Shortcomings in accounting, reporting and financial reporting within much of the public sector were also recently highlighted in a joint ICAEW-PwC report, which warned the sustainability of public finances in many European countries are being put at risk. Indeed, government accounting standards and arrangements remain extremely diverse in Europe.

Similarly, IFAC’s and CIPFA’s report, International Framework: Good Governance in the Public Sector, was released last week to address how strong management and processes influenced outcomes within public entitities.

According to Eurostat, which is leading a project to develop European Public Sector Accounting Standards (EPSAS), taking into account all tiers and branches of government and the public sector across EU member states, no two countries currently have the same system or apply the same standards.

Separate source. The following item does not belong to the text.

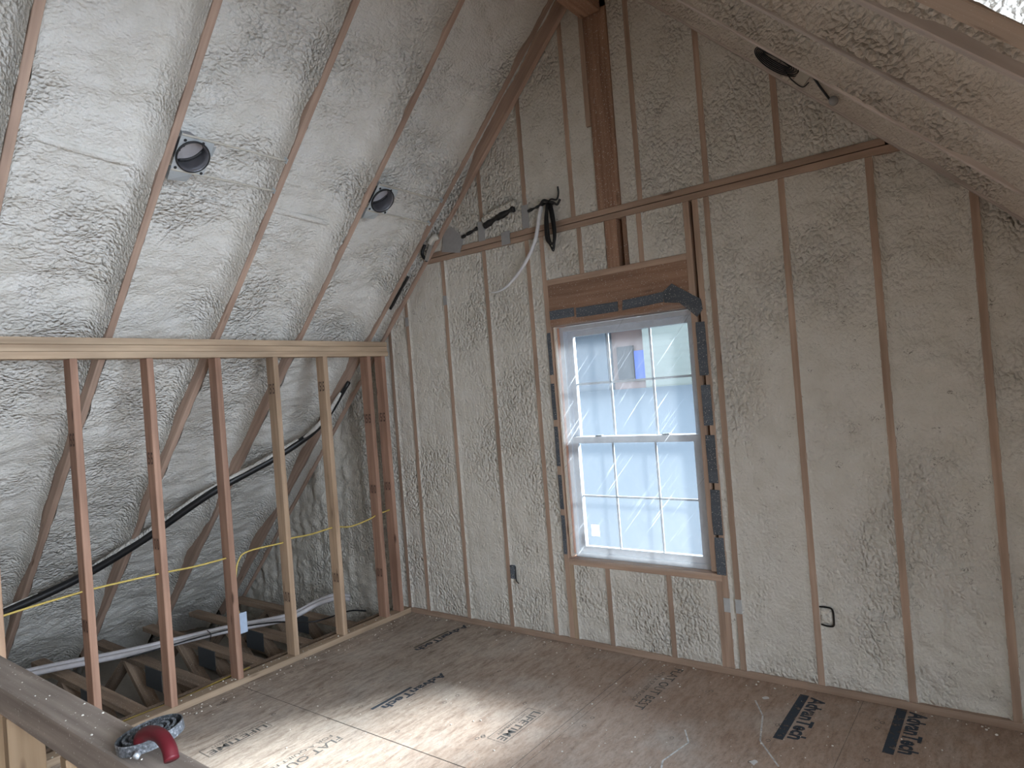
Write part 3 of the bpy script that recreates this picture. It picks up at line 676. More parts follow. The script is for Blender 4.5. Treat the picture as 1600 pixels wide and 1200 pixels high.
foamrope(0.32, 0.60, (-0.012, -0.004, 0.026), 0.026); foamrope(0.60, 0.80, (0.0, -0.012, 0.022), 0.022); foamrope(0.82, 0.97, (0.01, -0.02, 0.006), 0.020); foamrope(0.08, 0.22, (-0.005, -0.006, 0.024), 0.014)
YX = -4.075
c1 = tube('yellow_cable', [(YX, 0.3, 0.74), (YX, 1.062, 0.803), (YX-0.01, 1.40, 0.818), (YX, 1.47, 0.822), (YX-0.03, 1.65, 0.812), (YX, 1.816, 0.812), (YX, 1.9, 0.808), (YX-0.02, 2.05, 0.795), (YX, 2.25, 0.800)], 0.0055, M_yellow, seg=8); tag(c1, 'yellow electrical cable running through the reddish studs before the switch box', 'cable')
c2 = tube('yellow_cable', [(YX-0.02, 2.315, 0.42), (YX, 2.292, 0.50), (YX+0.005, 2.295, 0.66), (YX, 2.325, 0.765), (YX, 2.40, 0.808), (YX, 2.66, 0.805), (YX, 2.72, 0.82), (YX-0.02, 2.90, 0.808), (YX, 3.085, 0.820), (YX-0.02, 3.25, 0.79), (YX, 3.42, 0.812), (YX, 3.50, 0.832), (YX, 3.64, 0.845)], 0.0055, M_yellow, seg=8); tag(c2, 'yellow electrical cable rising from the switch box to the corner studs', 'cable')
c3 = tube('yellow_cable', [(-4.22, 1.30, -0.03), (-4.21, 1.6, 0.004), (-4.19, 1.95, 0.006), (-4.20, 2.2, 0.012), (-4.25, 2.45, 0.0)], 0.0055, M_yellow, seg=8); tag(c3, 'yellow cable lying low along the open floor edge by the trusses', 'cable')
sb = empty('switch_box', (-4.10, 2.355, 0.37)); tag(sb, 'small blue-grey switch box behind the foot of a reddish stud', 'box')
box('box_body', (-4.135, 2.286, 0.315), (-4.062, 2.338, 0.425), M_bluebox, sb, bev=0.004); box('box_flange', (-4.066, 2.281, 0.305), (-4.058, 2.345, 0.435), M_bluebox, sb, bev=0.002)
T1 = [(-5.70, 1.20, 0.01), (-5.60, 1.60, 0.015), (-5.30, 2.12, 0.02), (-5.06, 2.72, 0.022), (-4.80, 3.10, 0.035), (-4.66, 3.30, 0.11), (-4.62, 3.46, 0.12), (-4.66, 3.62, 0.06)]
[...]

“The ongoing debate in the EU over which path to take to harmonise public sector accounting standards…needs to focus ultimately on information needed to improve decision-making,” says Martin Manuzi, ICAEW’s regional director for Europe.

The report suggests that although introducing accruals accounting throughout the public sector in Europe is important, it is not an end in itself. It also calls for an improvement in the financial literacy of citizens, policy-makers, and intermediaries.

“Accruals accounting is just one piece in the jigsaw – albeit a critical one: to reap the full benefits of reform, a comprehensive change management process, involving the broader financial management and governance systems of the public sector, is required,” says Patrice Schumesch, PwC’s global partner for public finance and accounting.